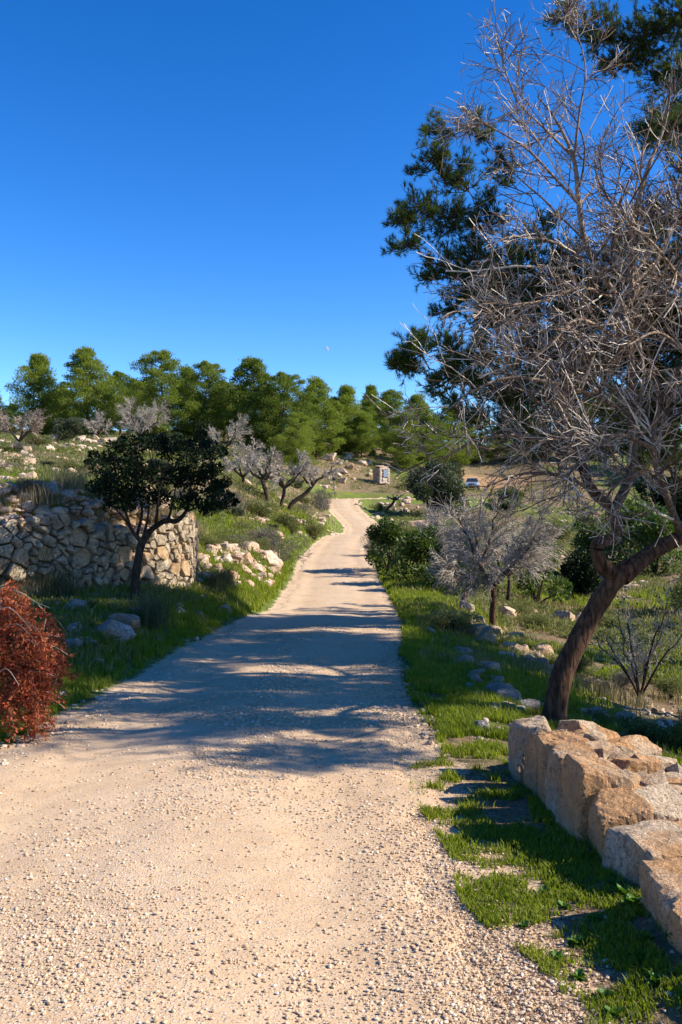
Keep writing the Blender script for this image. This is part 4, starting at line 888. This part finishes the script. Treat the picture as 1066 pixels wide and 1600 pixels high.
# ------------------------------------------------------------------ dead red-leaved bush at the left edge
def red_bush(px, d, blobs, label, seed, nl=900, arcs=()):
    b = G(px, d); root = thing('red_bush', b, label, 'bush'); rg = np.random.default_rng(seed); A = Acc(); Ls = []; Rs = []
    for (x_, y_, r_, dd) in blobs:
        c = np.array(W(x_, y_, d + dd)) - np.array(b); rr = r_ * d / F; n = int(nl * (r_ / 30) ** 2)
        nb = max(6, int(n / 45)); cc, vv_ = in_ell(nb, c, (rr, rr, rr * .95), rg, .1)
        for k in range(nb):       # drooping sprays
            D = unit(vv_[k] * .7 + np.array([rg.normal(0, .3), rg.normal(0, .3), -.2])); L_ = rg.uniform(.12, .26); t = np.linspace(0, 1, 5)[:, None]; P = cc[k] - D * L_ * .4 + D * L_ * t + np.array([0, 0, -.06]) * t * t
            Ls.append(P); Rs.append(np.linspace(.003, .0015, 5)); tt = rg.uniform(0, 4, 45); j = np.minimum(tt.astype(int), 3); u = (tt - j)[:, None]; pp = P[j] * (1 - u) + P[j + 1] * u + rg.normal(0, .022, (45, 3))
            V, q = leaves(pp, np.broadcast_to(D, (45, 3)), .036, .5, rg, .9); A.add(V, q)
    A2 = A.mesh('leaves', M_RED); obj('leaves', A2, root); T = Acc(); V, q = tubes(np.array(Ls), np.array(Rs), 3); T.add(V, q)
    for pts in arcs:
        P = [tuple(np.array(W(x_, y_, d + dd)) - np.array(b)) for x_, y_, dd in pts]; poly_tube(T, P, list(np.linspace(.0045, .002, len(P))), 6, 6)
    obj('branches', T.mesh('branches', M_TWIG, True), root)
red_bush(25, 7.6, [(0,960,36,0),(35,970,34,-.1),(20,1010,40,-.1),(55,1010,30,0),(-30,1020,44,0),(10,1055,38,-.2),(50,1050,32,-.2),(30,1095,30,-.25),(62,1090,26,-.2),(45,1125,20,-.3),(-30,1080,40,0),(-60,980,50,.2),(60,1120,14,-.3),(5,935,22,0),(-80,1050,50,.2)],
 'bright rust red dead leaved bush hanging in at the left edge', 500, 1000,
 [[(-40,960,.2),(0,925,.1),(30,925,0),(55,940,-.1),(78,950,-.2)],[(-20,1000,0),(20,975,-.3),(45,990,-.35),(60,1010,-.35)],[(-10,1060,-.3),(10,1045,-.45),(30,1070,-.5)],[(-30,940,0),(10,915,-.2),(35,935,-.3)],[(-20,960,-.3),(15,950,-.45),(50,985,-.45)],[(60,945,0),(72,960,0),(68,985,-.1)]])
red_bush(85, 8.8, [(80,1000,18,0),(90,1030,15,0),(76,1040,20,0),(90,1050,12,-.1),(75,975,14,.1)], 'dark red dead leaves in shade just right of the bright red bush', 501, 1000, [[(60,960,.1),(85,965,0),(105,990,-.1)]])
# green leafy plants under it
for i, (px, py, s) in enumerate([(10,1160,1.6),(35,1150,1.5),(85,1085,1.3),(110,1075,1.2),(130,1060,1.3),(10,1125,1.6),(60,1145,1.4),(150,1050,1.0)]):
    p = ray(px, py); o = obj('weed', WM[i % 4]); o.location = p; o.scale = (s,) * 3; o.rotation_euler.z = i
    tag(o, 'low leafy weed at the foot of the red bush', 'weed', 'weeds at the foot of the red bush')
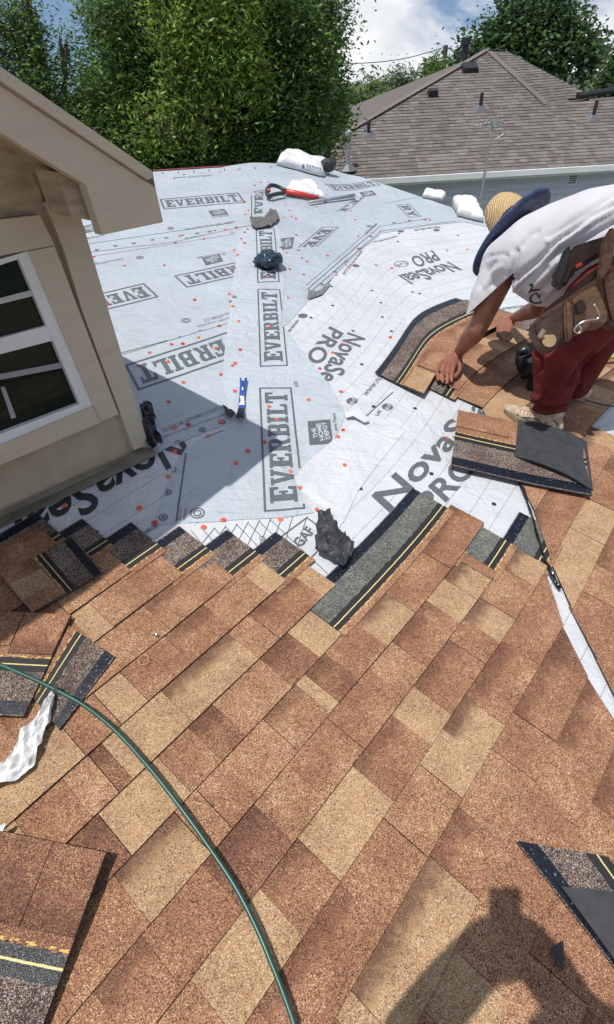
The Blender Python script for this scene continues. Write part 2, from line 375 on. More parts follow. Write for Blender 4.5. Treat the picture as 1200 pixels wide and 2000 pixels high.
# turned-up corner of the upper sheet and a torn white flap
def flap(name, px, lifts, m, parent=roof):
    c = [P3(*p, l) for p, l in zip(px, lifts)]
    return prism(name, c, [v + Vector((0, 0, -0.002)) for v in c], m, parent)
flap('turned_corner', [(601, 586), (603, 570), (622, 574), (648, 556), (630, 578), (606, 586)], [0.008, 0.016, 0.018, 0.010, 0.013, 0.009], mat('underlayment_back', (0.16, 0.17, 0.18), 0.6))
flap('torn_flap', [(673, 810), (700, 812), (722, 828), (712, 832), (690, 822), (676, 822)], [0.016, 0.045, 0.02, 0.02, 0.03, 0.018], M_NOVAG)

# ------------------------------------------------------------------ printing on the sheets
SLAB = {
 'E': (.85, [[(0,0),(.85,0),(.85,.32),(.73,.32),(.68,.15),(.42,.15),(.42,.43),(.52,.43),(.52,.34),(.62,.34),(.62,.66),(.52,.66),(.52,.57),(.42,.57),(.42,.85),(.68,.85),(.73,.68),(.85,.68),(.85,1),(0,1),(0,.87),(.1,.87),(.1,.13),(0,.13)]]),
 'V': (.88, [[(.32,0),(.55,0),(.8,.87),(.88,.87),(.88,1),(.52,1),(.52,.87),(.6,.87),(.45,.3),(.3,.87),(.4,.87),(.4,1),(0,1),(0,.87),(.08,.87)]]),
 'R': (.9, [[(0,0),(.45,0),(.45,.13),(.37,.13),(.37,.42),(.45,.42),(.62,0),(.9,0),(.9,.13),(.8,.13),(.68,.46),(.79,.55),(.82,.64),(.82,.86),(.7,1),(0,1),(0,.87),(.1,.87),(.1,.13),(0,.13)], [(.37,.55),(.56,.55),(.56,.87),(.37,.87)]]),
 'B': (.86, [[(0,0),(.72,0),(.86,.12),(.86,.42),(.77,.51),(.83,.59),(.83,.88),(.7,1),(0,1),(0,.87),(.1,.87),(.1,.13),(0,.13)], [(.37,.14),(.59,.14),(.59,.43),(.37,.43)], [(.37,.58),(.57,.58),(.57,.86),(.37,.86)]]),
 'I': (.46, [[(0,0),(.46,0),(.46,.13),(.36,.13),(.36,.87),(.46,.87),(.46,1),(0,1),(0,.87),(.1,.87),(.1,.13),(0,.13)]]),
 'L': (.8, [[(0,0),(.8,0),(.8,.35),(.68,.35),(.62,.15),(.37,.15),(.37,.87),(.47,.87),(.47,1),(0,1),(0,.87),(.1,.87),(.1,.13),(0,.13)]]),
 'T': (.86, [[(.2,0),(.66,0),(.66,.13),(.56,.13),(.56,.85),(.7,.85),(.74,.65),(.86,.65),(.86,1),(0,1),(0,.65),(.12,.65),(.16,.85),(.3,.85),(.3,.13),(.2,.13)]]),
 'Y': (.86, [[(.22,0),(.64,0),(.64,.13),(.55,.13),(.55,.42),(.8,.87),(.86,.87),(.86,1),(.5,1),(.5,.87),(.56,.87),(.43,.58),(.3,.87),(.36,.87),(.36,1),(0,1),(0,.87),(.06,.87),(.31,.42),(.31,.13),(.22,.13)]]),
}
INK = {}                                            # (sheet, ink) -> bmesh in roof plan coordinates
def ink_bm(sh, m):
    k = (sh, m.name)
    if k not in INK: INK[k] = bmesh.new()
    return INK[k]
def put(sh, m, loops, o, a, b):
    """loops in local (s, t) -> o + s a + t b"""
    bm = bmesh.new(); tess(bm, [[(o[0] + s * a[0] + t * b[0], o[1] + s * a[1] + t * b[1]) for s, t in l] for l in loops])
    me = bpy.data.meshes.new('tmp'); bm.to_mesh(me); bm.free(); ink_bm(sh, m).from_mesh(me); bpy.data.meshes.remove(me)
def frame(p_start, p_end, p_top):
    o, e, t = hit(*p_start), hit(*p_end), hit(*p_top)
    return o, (e[0] - o[0], e[1] - o[1]), (t[0] - o[0], t[1] - o[1])
def slab_logo(sh, text, p0, p1, pt, boxed=True, ink=None, full='EVERBILT', part=(0, 8), ends=True):
    """p0 -> p1: outer base line of the whole boxed word, pt: top of the box at p0; part = letters actually printed here"""
    ink = ink or M_INK; o, a, b = frame(p0, p1, pt)
    ws = [SLAB[c][0] + 0.1 for c in full]; tot = sum(ws); m0 = 0.045
    x = m0
    for i, c in enumerate(full):
        w = ws[i] / tot * (1 - 2 * m0)
        if part[0] <= i < part[1]:
            sc = w / ws[i]
            h0, h1 = (0.16, 0.84) if c in 'ET' and i in (0, len(full) - 1) else (0.2, 0.8)
            put(sh, ink, [[(x + (s + 0.05) * sc, h0 + t * (h1 - h0)) for s, t in l] for l in SLAB[c][1]], o, a, b)
        x += w
    if boxed:
        xs = [m0 + sum(ws[:i]) / tot * (1 - 2 * m0) for i in range(len(ws) + 1)]
        x0 = 0 if part[0] == 0 else xs[part[0]]; x1 = 1 if part[1] == len(full) else xs[part[1]]
        La = hypot(*a); Lb = hypot(*b); tb = 0.055; ta = tb * Lb / La
        put(sh, ink, [[(x0, 0), (x1, 0), (x1, tb), (x0, tb)]], o, a, b); put(sh, ink, [[(x0, 1 - tb), (x1, 1 - tb), (x1, 1), (x0, 1)]], o, a, b)
        if x0 == 0: put(sh, ink, [[(0, tb), (ta, tb), (ta, 1 - tb), (0, 1 - tb)]], o, a, b)
        if x1 == 1: put(sh, ink, [[(1 - ta, tb), (1, tb), (1, 1 - tb), (1 - ta, 1 - tb)]], o, a, b)
_fc = {}
def font_tris(text, bold=0.0):
    k = (text, bold)
    if k in _fc: return _fc[k]
    c = bpy.data.curves.new('t', 'FONT'); c.body = text; c.offset = bold; c.resolution_u = 3
    o = bpy.data.objects.new('t', c); COL.objects.link(o); dg = bpy.context.evaluated_depsgraph_get()
    me = o.evaluated_get(dg).to_mesh()
    vs = [(v.co.x, v.co.y) for v in me.vertices]; fs = [tuple(p.vertices) for p in me.polygons]
    o.evaluated_get(dg).to_mesh_clear(); bpy.data.objects.remove(o); bpy.data.curves.remove(c)
    x0, x1 = min(v[0] for v in vs), max(v[0] for v in vs); y1 = 0.73
    _fc[k] = ([((x - x0) / (x1 - x0), y / y1) for x, y in vs], fs); return _fc[k]
def word(sh, text, p0, p1, pt, ink=None, bold=0.0, curve=0.0, slant=0.0):
    ink = ink or M_INK; o, a, b = frame(p0, p1, pt); vs, fs = font_tris(text, bold); bm = ink_bm(sh, ink)
    nv = []
    for s, t in vs:
        s2 = s + slant * t
        nv.append(bm.verts.new((o[0] + s2 * a[0] + t * b[0], o[1] + s2 * a[1] + t * b[1], 0)))
    for f in fs:
        try: bm.faces.new([nv[i] for i in f])
        except ValueError: pass
def disc(sh, p, r, ink=None, ring=0.0, asp=1.0):
    """round printed mark of radius r metres on the roof"""
    c = hit(*p); N = 14
    out = [(cos(2 * pi * i / N), asp * sin(2 * pi * i / N)) for i in range(N)]
    loops = [out] + ([[(ring * x, ring * y) for x, y in out]] if ring else [])
    put(sh, ink or M_INK, loops, c, (r * HX, r * HY), (-r * HY, r * HX))
def line(sh, p, q, w=0.004, ink=None):
    a, b = hit(*p), hit(*q); d = Vector((b[0] - a[0], b[1] - a[1])); n = Vector((-d.y, d.x)).normalized() * w / 2
    N = max(1, int(d.length / 0.3)); pts = [hit(p[0] + (q[0] - p[0]) * i / N, p[1] + (q[1] - p[1]) * i / N) for i in range(N + 1)]
    for u, v in zip(pts[:-1], pts[1:]): put(sh, ink or M_INK, [[(0, 0), (1, 0), (1, 1), (0, 1)]], (u[0] - n.x, u[1] - n.y), (v[0] - u[0], v[1] - u[1]), (2 * n.x, 2 * n.y))
# word in a box, eight of them
slab_logo('valley', '', (597, 996), (570, 758), (516, 1001))
slab_logo('valley', '', (563, 716), (548, 567), (508, 718))
slab_logo('valley', '', (547, 552), (537, 449), (503, 554))
slab_logo('l1', '', (527, 424), (520, 330), (491, 426), part=(0, 3))
slab_logo('l1', '', (320, 410), (480, 397), (312, 390))
slab_logo('l1', '', (517, 390), (633, 378), (495, 375), part=(0, 4))
slab_logo('ra', '', (652, 373), (744, 362), (635, 360))
slab_logo('l2', '', (530, 503), (340, 540), (560, 528), part=(2, 8))
slab_logo('l2', '', (282, 554), (70, 602), (311, 581), part=(0, 4))
slab_logo('l3', '', (492, 634), (244, 714), (528, 676))
slab_logo('ra', '', (630, 444), (491, 567), (662, 444), part=(0, 3))
slab_logo('ra', '', (640, 424), (697, 386), (661, 424), full='ILT', part=(1, 3))
slab_logo('ra', '', (775, 401), (798, 425), (800, 400), full='RY', part=(0, 2))
# small tilted squares with reversed-out lettering
def square_mark(sh, c, ux, uy, tilt=True, big=False):
    o, a, b = frame((c[0] - ux[0] / 2 - uy[0] / 2, c[1] - ux[1] / 2 - uy[1] / 2), (c[0] + ux[0] / 2 - uy[0] / 2, c[1] + ux[1] / 2 - uy[1] / 2), (c[0] - ux[0] / 2 + uy[0] / 2, c[1] - ux[1] / 2 + uy[1] / 2))
    put(sh, M_INK, [[(0, 0), (1, 0), (1, 1), (0, 1)]], o, a, b)
    for txt, lo, hi in (('THE', 0.68, 0.9), ('HOME', 0.38, 0.62), ('DEPOT', 0.1, 0.32)):
        w = 0.5 if txt == 'THE' else 0.84; k = 0.45
        vs, fs = font_tris(txt, 0.03); bm = ink_bm(sh + '+', M_INKL); nv = []
        for s, t in vs:
            # lettering runs across the square on the slant
            x = 0.5 + (s - 0.5) * w; y = lo + t * (hi - lo)
            X = 0.5 + (x - 0.5) * 0.86 - (y - 0.5) * 0.12; Y = 0.5 + (y - 0.5) * 0.86 + (x - 0.5) * 0.14
            nv.append(bm.verts.new((o[0] + X * a[0] + Y * b[0], o[1] + X * a[1] + Y * b[1], 0)))
        for f in fs:
            try: bm.faces.new([nv[i] for i in f])
            except ValueError: pass
square_mark('valley', (624, 845), (-18, 48), (42, -14)) if False else square_mark('valley', (625, 846), (-6, -46), (-46, 4))
square_mark('l1', (427, 416), (32, -4), (-8, -10)); square_mark('l2', (416, 508), (-34, 8), (8, 14)); square_mark('l1', (181, 446), (-34, 8), (6, 13))
square_mark('ra', (559, 477), (4, -22), (-28, 4)); square_mark('ra', (719, 379), (26, -4), (-8, -9))
for sh, p0, p1, pt in (('l1', (416, 427), (448, 423), (414, 423)), ('l2', (440, 494), (386, 503), (442, 499)), ('l1', (204, 458), (168, 466), (205, 462)), ('valley', (660, 843), (655, 808), (652, 843)), ('valley', (584, 757), (580, 746), (574, 757))):
    word(sh, 'Only at The Home Depot' if sh != 'valley' else 'ome Depot', p0, p1, pt)
# bold product name
BI = M_INK
word('nova', 'NovaSeal', (762, 1003), (966, 786), (724, 968), BI, 0.022)
word('nova', 'PRO', (842, 1012), (935, 912), (806, 978), BI, 0.022)
word('nova', 'NovaSeal', (681, 650), (606, 760), (716, 662), BI, 0.02)
word('nova', 'PRO', (645, 638), (596, 700), (673, 652), BI, 0.02)
word('nova', 'NovaSeal', (876, 512), (778, 539), (905, 528), BI, 0.02)
word('nova', 'PRO', (845, 489), (800, 504), (862, 509), BI, 0.02)
word('nova', 'NovaSeal', (348, 842), (26, 1008), (378, 892), M_INKB, 0.022)
disc('nova', (784, 516), 0.075, M_INK, 0.86, 0.75); word('nova', 'Tuck', (791, 511), (772, 518), (797, 515), M_INK)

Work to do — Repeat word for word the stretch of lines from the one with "The Blender Python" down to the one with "0.03, 0.018], M_NOVAG)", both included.

Expected answer —
The Blender Python script for this scene continues. Write part 2, from line 375 on. More parts follow. Write for Blender 4.5. Treat the picture as 1200 pixels wide and 2000 pixels high.
# turned-up corner of the upper sheet and a torn white flap
def flap(name, px, lifts, m, parent=roof):
    c = [P3(*p, l) for p, l in zip(px, lifts)]
    return prism(name, c, [v + Vector((0, 0, -0.002)) for v in c], m, parent)
flap('turned_corner', [(601, 586), (603, 570), (622, 574), (648, 556), (630, 578), (606, 586)], [0.008, 0.016, 0.018, 0.010, 0.013, 0.009], mat('underlayment_back', (0.16, 0.17, 0.18), 0.6))
flap('torn_flap', [(673, 810), (700, 812), (722, 828), (712, 832), (690, 822), (676, 822)], [0.016, 0.045, 0.02, 0.02, 0.03, 0.018], M_NOVAG)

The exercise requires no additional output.